A caution, and a feature!
If you have a plug and have been including missiles that have represented multiple stages using submunitions, (launch, guiding, terminal)
Take care when also using a proximity trigger and a blast radius.
Depending of the size of the prox and the closure rate, you can accidently create situations that lead to your missile doing vastly more ammounts of damage than intended.
The reason for this is that a "hit" scored by the prox trigger will still allow subs to function, unlike a hit scored by an actual impact.
Let's say you have a missile with 3 stages, launch, guidance, and terminal.
Say we wanted these stages to represent different flight characterstics of the same missile. But this missile was also supposed to detonate if it got close to the target, say 50 pixels with a blast radius of 60 pixels, and these characterstics are applied to every stage.
This example missile will do 200 damage and also have a speed of 1000 (or 10 pixels per frame)
In this example, say the missile was launched, but found its target before it even got into its second stage.
So what happens is this...
During the first stage the missile got to within 50 pixels of the target. The prox trigger went off and did 200 damage to the target.
Now because the missile didn't physicaly hit the target's sprite, the missile will still sub into stage two.
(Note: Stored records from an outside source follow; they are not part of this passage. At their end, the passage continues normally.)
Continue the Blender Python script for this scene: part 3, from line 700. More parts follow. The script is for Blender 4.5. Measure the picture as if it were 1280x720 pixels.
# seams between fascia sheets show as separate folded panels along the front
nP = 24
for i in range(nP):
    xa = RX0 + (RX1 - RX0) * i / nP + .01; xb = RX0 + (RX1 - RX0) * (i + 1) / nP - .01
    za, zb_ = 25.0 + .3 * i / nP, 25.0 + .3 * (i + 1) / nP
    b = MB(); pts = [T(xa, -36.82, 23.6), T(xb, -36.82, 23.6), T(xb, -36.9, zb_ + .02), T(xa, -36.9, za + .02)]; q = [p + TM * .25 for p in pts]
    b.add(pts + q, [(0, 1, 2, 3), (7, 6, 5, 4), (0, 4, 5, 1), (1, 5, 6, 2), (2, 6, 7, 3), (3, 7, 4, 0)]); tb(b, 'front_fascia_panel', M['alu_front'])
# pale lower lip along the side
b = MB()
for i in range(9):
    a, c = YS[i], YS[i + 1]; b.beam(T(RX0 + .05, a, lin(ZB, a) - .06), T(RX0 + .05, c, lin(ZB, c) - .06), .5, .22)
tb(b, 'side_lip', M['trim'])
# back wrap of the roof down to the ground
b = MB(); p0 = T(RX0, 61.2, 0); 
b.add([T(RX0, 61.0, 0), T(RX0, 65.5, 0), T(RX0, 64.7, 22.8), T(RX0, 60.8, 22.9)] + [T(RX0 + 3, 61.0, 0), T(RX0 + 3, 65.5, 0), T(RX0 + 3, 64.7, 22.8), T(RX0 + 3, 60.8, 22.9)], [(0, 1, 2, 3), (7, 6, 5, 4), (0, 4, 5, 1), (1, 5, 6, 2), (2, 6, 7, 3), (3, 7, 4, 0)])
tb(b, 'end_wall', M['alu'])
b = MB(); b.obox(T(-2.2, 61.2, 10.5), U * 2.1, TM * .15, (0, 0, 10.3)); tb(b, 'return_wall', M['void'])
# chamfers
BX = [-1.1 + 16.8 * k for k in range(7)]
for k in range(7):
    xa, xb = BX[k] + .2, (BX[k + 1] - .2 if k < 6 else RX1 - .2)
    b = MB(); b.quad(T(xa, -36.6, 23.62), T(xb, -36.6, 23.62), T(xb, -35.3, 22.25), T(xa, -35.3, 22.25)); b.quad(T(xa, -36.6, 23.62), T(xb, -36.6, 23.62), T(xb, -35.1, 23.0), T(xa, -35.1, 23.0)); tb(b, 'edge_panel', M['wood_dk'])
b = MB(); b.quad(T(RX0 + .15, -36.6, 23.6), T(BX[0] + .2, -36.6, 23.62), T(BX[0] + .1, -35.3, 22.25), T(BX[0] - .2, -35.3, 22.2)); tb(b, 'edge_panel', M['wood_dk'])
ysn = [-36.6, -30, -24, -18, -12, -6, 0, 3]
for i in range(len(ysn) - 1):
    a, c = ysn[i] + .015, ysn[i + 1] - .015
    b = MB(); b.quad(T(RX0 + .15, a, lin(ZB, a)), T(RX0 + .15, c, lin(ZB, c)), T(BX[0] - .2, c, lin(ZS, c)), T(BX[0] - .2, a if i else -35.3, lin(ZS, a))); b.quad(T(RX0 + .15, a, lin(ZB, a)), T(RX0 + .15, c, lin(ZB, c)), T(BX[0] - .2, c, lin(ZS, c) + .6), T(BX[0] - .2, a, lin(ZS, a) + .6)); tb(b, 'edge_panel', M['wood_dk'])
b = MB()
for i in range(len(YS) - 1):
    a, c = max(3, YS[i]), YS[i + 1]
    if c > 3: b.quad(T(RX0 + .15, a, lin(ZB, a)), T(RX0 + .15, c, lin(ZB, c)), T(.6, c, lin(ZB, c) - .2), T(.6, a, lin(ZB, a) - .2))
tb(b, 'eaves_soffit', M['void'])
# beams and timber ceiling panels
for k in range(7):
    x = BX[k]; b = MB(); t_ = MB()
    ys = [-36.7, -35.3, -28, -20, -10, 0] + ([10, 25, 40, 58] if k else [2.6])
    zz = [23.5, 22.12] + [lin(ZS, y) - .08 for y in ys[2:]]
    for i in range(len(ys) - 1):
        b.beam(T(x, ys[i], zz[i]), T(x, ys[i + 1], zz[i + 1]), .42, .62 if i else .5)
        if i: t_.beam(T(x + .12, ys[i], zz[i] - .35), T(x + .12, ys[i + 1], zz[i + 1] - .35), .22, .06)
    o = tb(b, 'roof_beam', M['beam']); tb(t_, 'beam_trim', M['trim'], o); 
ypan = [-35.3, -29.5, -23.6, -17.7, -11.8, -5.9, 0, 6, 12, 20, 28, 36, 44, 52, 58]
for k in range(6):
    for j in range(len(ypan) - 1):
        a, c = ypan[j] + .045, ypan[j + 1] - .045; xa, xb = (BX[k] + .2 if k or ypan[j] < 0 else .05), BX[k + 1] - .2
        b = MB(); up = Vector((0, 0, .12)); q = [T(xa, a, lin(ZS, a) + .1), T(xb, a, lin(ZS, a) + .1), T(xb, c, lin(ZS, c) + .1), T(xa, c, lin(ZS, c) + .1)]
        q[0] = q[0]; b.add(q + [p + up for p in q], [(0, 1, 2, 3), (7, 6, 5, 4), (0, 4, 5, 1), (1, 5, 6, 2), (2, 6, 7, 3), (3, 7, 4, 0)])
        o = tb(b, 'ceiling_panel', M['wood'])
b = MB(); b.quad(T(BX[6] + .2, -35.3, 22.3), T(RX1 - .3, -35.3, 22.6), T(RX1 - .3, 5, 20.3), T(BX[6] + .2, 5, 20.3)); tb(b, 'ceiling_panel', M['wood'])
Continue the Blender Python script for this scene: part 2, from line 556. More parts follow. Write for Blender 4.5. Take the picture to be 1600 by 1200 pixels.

The next frame, the stage two missile travels 10 pixels closer. Now the missle is within 40 pixels of the target so the prox trigger goes off again and deals another 200 damage to the target.
Since the missile still has not yet physicaly entered the target sprite, it subs into stage 3.
One frame later the third stage travels to within 30 pixels, prox triggers, and another 200 damage is dealt.
At this point, it doesn't matter if the missile has physicaly hit the target yet, because there are no more submunitions, and this missile instance will finally end.
Obviously this is a big problem if your 200 damage missile ends up dealing 600 points of damage.
One more wrench for the works. Let's now say the target was also moving towards the missile at 2000, for a combined closure rate of 3000 (or 30 pixels per frame). Let's also say that 1 frame before prox is triggered the missile happened to be 60 pixels away, so:
frame 0 - range 60: Nothing yet happens, missile continues inbound to target.
frame 1 - range 30: prox triggers, 200 damage dealt, subs to stage two.
frame 2 - range 0: target impacted, 200 damage dealt, subs do not function because of physical contact, missile instance ends.
In this case 400, not 600, damage was dealt to the target.
Ok, now some options to handle this:
- Not use the prox trigger.
- Only use the prox trigger on the last stage.
- Split up the total potential damage amongst the stages. This will make the missile do less damage the later in it's life it happens to hit the target, but would likely need some explanation scenario-wise.
For exmple, an energey based missile that losses intensity the longer it remains in space.
Stage 1 - 85 Damage, Stage 2 - 65 Damage, Stage 3 - 50 Damage
So if the target is struck during stage 1, all 200 points would be dealt over 3 frames. If the target was struck during stage 3, only 50 points of damage are dealt.
Then, you could either talor your prox radius and speeds to ensure that a too great of a closure rate would be very unlikely, or explain why a fast closure rate may result in less damage.